The city of Canton is being overwhelmed by a literally growing problem — property owners who won’t use a lawnmower.
The city now cuts grass and weeds on more than 2,000 thousand privately-owned lots at a cost of a quarter million dollars a year.
Foreclosures are a big part of the problem. But most of the lots are owned by Canton residents.
Health Department officials are worried about creating hiding places for rats and breeding grounds for ticks.
If I were to pick a state likely to do this, Ohio would be it.
If you allow your tags to lapse in Ohio, and your neighbor knows and calls it in, the police will break into your locked garage, tow the car and have it crushed with all its contents. They will not tell you to get your tags renewed. They will tell you who called. It’s that kind of place.
Canton city workers or contractors must not be unionized. Where else can you get your grass cut for twelve and a half cents?
This law would be the coup de grass to democracy. 😉
….. OTOH, weed be better off if we had law’n order and no mower of these rye remarks.
#4 Gordian
…..Knot!!!!
#1 Examples or links to articles? Ohio may be on the path to police state status, but I’ve been pulled over in Ohio for expired tags and merely got the ticket.
Yeah, I don’t buy #1’s comment either. Sounds like an urban myth to me.
Call it “A Taste of Singapore.”
But you know what, I’d much rather live with this law than get TICKS, just as I’d much rather live with Singapore-style mosquito-control than get malaria. (My hat is off to any hot, humid equatorial city that can eradicate mosquitos.)
The jail aspect of the Canton law is peculiar. Other U.S. cities that get tough on neglecting one’s property slap a lien on the property for clean-up costs and threaten to sell it if the owner doesn’t pay. That usually does the job. But perhaps Canton already has too much city-owned land.
I say it’s about time! Let those scofflaws suffer! There’s nothing more criminal under the sun than an unmowed lawn.
In the immortal words of Chrissie Hynde: Hey, Oh, way to go Ohio …
Remember that cracking down on “quality of life” violations was key to the Giuliani program for restoring public order in New York City. Some experts even refer to “fixing broken windows” (e.g., in schools) as a hallmark of that approach.
Hmm. Me I plan to grow winter wheat on my back lawn. It is nice and green in winter and a food crop to boot, that one can make bread with.
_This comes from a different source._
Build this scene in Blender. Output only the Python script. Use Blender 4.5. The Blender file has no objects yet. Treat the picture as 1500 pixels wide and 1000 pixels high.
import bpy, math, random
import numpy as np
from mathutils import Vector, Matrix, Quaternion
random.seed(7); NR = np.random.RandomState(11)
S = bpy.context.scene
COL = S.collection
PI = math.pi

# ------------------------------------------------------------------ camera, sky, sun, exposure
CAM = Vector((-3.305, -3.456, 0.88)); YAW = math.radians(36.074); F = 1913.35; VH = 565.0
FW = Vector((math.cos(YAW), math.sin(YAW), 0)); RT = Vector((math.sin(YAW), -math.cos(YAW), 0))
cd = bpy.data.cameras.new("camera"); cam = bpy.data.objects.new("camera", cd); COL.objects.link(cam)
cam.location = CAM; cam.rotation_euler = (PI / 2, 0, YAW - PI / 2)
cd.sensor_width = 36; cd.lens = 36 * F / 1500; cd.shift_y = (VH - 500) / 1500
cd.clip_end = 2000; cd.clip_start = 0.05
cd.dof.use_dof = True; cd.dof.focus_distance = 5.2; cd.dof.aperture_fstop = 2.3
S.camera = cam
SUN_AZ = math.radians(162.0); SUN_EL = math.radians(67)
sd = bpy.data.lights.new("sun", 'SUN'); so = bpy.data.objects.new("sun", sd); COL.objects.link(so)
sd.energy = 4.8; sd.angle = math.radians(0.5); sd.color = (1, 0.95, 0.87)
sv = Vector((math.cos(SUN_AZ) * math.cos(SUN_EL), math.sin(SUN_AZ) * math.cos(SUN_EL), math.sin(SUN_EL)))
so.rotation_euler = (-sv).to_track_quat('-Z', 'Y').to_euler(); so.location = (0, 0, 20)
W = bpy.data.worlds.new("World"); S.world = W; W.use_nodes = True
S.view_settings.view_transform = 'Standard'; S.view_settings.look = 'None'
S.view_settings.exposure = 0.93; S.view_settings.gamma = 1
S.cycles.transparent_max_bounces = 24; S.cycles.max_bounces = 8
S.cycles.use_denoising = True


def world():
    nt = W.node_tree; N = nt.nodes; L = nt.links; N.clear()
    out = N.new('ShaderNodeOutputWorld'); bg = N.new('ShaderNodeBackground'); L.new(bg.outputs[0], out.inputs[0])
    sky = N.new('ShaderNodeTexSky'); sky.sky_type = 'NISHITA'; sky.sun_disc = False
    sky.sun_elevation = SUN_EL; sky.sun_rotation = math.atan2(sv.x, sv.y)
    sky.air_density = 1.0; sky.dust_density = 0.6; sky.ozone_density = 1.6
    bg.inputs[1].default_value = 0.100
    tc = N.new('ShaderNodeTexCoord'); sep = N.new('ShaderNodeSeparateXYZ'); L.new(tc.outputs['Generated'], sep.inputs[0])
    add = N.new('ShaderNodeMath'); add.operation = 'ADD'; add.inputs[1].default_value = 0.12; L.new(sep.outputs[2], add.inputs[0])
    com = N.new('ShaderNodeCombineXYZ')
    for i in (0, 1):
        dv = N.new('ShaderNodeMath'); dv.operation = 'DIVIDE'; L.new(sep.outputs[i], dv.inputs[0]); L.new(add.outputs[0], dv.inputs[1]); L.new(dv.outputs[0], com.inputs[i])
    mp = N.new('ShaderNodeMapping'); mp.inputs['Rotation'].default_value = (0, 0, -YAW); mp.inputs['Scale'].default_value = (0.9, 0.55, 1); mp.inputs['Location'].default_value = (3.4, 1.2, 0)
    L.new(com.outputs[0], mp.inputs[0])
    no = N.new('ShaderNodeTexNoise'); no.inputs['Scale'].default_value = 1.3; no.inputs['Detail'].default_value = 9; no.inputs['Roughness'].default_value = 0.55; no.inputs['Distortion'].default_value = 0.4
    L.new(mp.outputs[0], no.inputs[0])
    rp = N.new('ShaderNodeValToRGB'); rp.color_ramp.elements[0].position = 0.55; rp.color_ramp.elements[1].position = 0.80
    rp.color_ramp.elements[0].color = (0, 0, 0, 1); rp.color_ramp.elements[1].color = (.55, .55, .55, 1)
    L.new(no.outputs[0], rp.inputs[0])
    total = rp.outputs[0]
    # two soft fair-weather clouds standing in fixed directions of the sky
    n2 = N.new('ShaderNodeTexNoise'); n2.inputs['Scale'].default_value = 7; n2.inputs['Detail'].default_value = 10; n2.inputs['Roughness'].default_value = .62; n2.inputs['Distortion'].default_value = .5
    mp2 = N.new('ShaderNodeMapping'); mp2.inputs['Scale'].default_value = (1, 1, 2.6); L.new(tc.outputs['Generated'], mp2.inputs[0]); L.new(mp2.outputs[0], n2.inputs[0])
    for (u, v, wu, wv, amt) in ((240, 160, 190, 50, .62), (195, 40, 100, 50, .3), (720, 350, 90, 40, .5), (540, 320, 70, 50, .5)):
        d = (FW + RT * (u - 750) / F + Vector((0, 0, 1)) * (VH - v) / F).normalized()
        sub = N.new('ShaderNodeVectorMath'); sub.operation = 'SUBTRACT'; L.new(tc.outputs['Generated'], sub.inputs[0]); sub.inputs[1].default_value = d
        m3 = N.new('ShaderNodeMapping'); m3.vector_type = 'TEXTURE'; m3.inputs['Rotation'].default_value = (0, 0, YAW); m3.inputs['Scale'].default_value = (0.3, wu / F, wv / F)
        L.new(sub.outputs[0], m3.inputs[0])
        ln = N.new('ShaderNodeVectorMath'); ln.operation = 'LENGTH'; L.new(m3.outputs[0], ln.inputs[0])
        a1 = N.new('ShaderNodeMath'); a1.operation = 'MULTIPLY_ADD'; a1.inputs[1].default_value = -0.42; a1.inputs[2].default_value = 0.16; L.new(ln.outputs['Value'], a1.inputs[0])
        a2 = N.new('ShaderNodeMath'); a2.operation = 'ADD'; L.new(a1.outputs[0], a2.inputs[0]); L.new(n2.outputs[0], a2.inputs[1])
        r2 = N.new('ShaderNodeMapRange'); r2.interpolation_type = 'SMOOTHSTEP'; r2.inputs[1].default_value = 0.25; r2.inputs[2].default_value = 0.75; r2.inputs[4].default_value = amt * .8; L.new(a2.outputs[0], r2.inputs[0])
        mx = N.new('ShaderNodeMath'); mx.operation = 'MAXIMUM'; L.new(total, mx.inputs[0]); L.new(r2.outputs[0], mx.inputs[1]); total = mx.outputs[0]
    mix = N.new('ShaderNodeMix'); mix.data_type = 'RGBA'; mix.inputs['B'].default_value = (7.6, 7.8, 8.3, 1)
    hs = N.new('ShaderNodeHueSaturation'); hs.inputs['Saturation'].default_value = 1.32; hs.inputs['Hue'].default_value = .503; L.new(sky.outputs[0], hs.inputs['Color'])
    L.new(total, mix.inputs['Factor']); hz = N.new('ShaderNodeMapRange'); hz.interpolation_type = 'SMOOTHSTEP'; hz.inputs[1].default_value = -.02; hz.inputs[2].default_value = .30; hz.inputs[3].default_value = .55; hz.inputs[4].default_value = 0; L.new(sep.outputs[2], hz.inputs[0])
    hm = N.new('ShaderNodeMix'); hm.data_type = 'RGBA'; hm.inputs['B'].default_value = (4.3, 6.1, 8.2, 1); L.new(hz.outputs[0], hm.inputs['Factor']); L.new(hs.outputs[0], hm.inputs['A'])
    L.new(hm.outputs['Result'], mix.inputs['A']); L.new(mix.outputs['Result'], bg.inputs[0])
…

Good thing that I have a privacy fence. But an even better thing that I don’t live in Ohio.
As for the Midwest: Some kin temporarily living in Milwaukee lived on a tree-lined back street with two traffic lanes and two parking lanes. Except that you weren’t supposed to park your car on the street. Go figure.
I can’t imagine that No. 1’s scenario is possibly correct. I mean, Federal protection prohibits unreasonable search and seizure. Cops have to have either probably cause or a search warrant to break into a home. I can’t imagine what judge would grant either on the hearsay of a neighbor’s word that so-and-so’s license plate is expired.
#12 Irenaeus,
That’s because in Milwaukee the parking lanes are for snow and garbage removal. Both of which happen 7 days a week, 52 weeks per year.
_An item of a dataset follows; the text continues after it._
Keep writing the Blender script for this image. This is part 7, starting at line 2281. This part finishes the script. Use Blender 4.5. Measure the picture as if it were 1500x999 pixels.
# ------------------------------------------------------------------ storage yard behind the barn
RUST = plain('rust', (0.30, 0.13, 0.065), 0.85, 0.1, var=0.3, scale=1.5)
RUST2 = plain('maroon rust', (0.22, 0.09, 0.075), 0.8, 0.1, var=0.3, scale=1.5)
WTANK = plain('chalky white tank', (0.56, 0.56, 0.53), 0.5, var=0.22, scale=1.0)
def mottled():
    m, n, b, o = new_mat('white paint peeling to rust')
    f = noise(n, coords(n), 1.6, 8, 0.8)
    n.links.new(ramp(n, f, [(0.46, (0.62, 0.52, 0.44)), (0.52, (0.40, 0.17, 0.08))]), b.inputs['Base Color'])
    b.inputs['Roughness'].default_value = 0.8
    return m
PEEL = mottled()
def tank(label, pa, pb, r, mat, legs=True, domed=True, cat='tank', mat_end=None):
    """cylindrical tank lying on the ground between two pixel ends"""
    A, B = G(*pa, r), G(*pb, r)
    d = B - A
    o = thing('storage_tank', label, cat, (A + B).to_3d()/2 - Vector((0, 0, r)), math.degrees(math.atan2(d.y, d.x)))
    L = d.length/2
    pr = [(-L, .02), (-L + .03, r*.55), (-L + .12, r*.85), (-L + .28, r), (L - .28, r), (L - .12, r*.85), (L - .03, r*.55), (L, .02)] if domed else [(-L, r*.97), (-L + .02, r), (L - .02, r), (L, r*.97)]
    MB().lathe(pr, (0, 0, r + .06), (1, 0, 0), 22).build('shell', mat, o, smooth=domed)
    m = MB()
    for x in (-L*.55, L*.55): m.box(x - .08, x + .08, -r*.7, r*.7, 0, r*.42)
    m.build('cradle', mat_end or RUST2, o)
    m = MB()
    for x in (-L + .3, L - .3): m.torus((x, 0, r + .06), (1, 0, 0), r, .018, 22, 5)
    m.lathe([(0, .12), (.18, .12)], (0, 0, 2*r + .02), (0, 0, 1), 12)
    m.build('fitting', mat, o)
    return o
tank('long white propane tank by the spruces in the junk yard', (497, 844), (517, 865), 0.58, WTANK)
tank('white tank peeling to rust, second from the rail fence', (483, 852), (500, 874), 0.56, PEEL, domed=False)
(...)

As for the Canton lawn mowing jail thing, if I’m in jail because I didn’t mow my lawn who is going to mow my lawn? How does one ever get out of jail? Because then it will start snowing and I won’t be there to shovel my walk either.
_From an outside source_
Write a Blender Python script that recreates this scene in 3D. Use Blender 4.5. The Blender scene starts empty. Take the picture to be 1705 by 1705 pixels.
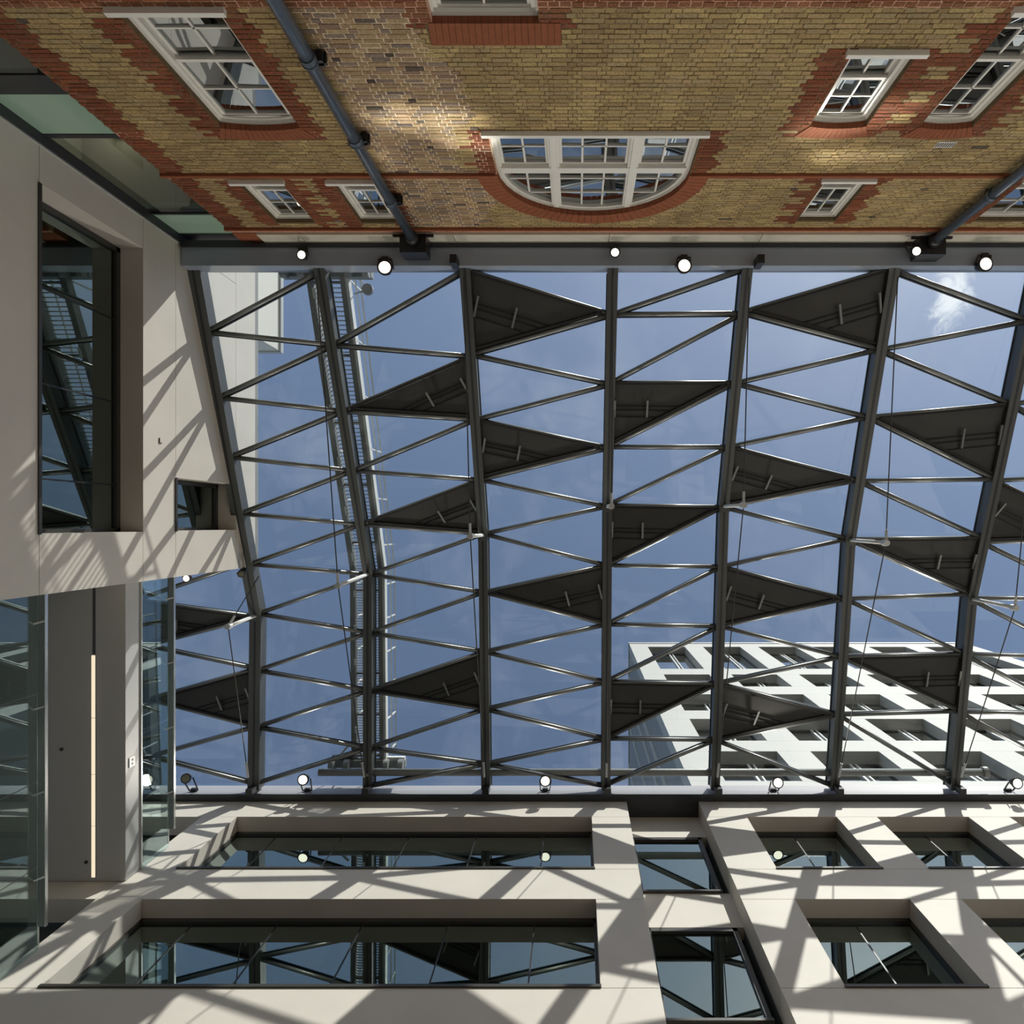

If you mowed round the edges and let it grow in the middle, would that make it Ohio?
Gordian,
Can you please stop dispensing with the punishment? After all, there is nothing verse about your comments.
YBIC,
Phil Snyder
Here in NJ our view of anyone who fails to honor the civic contract to keep mowed and tidy their small portion of the great common suburban greenswad is that they deserve death. My own sainted mother, speaking of a person who planted bamboo on a portion of their lot, once said “they should be shot.” We take these things seriously. 🙂
“In Milwaukee the parking lanes are for snow and garbage removal. Both of which happen 7 days a week, 52 weeks per year”
—Mike S [#14]
Wow, snow—and snow removal—“7 days a week, 52 weeks per year”!
They don’t mess around in Milwaukee.
#17, I can believe it. A friend of mine who moved to NJ was shocked when she received an official warning from the local government when she painted the door to her detached garage (in compliance with an earlier citation) a shade of white which was not on the approved list. And this a door which can only be seen from her property. A case of an overzealous and underworked official, she reckons.
#16: I don’t know what to say! Your cutting remarks make me reel. Are you telling me to go to grass? Well, I won’t hover here any longer. I’ve had my Phil of this! I’ve never had a Snyder comment before! Why be icy, YBIC? 🙂
(time now to get on Silver, the Lawn Ranger. Heigh Ho!)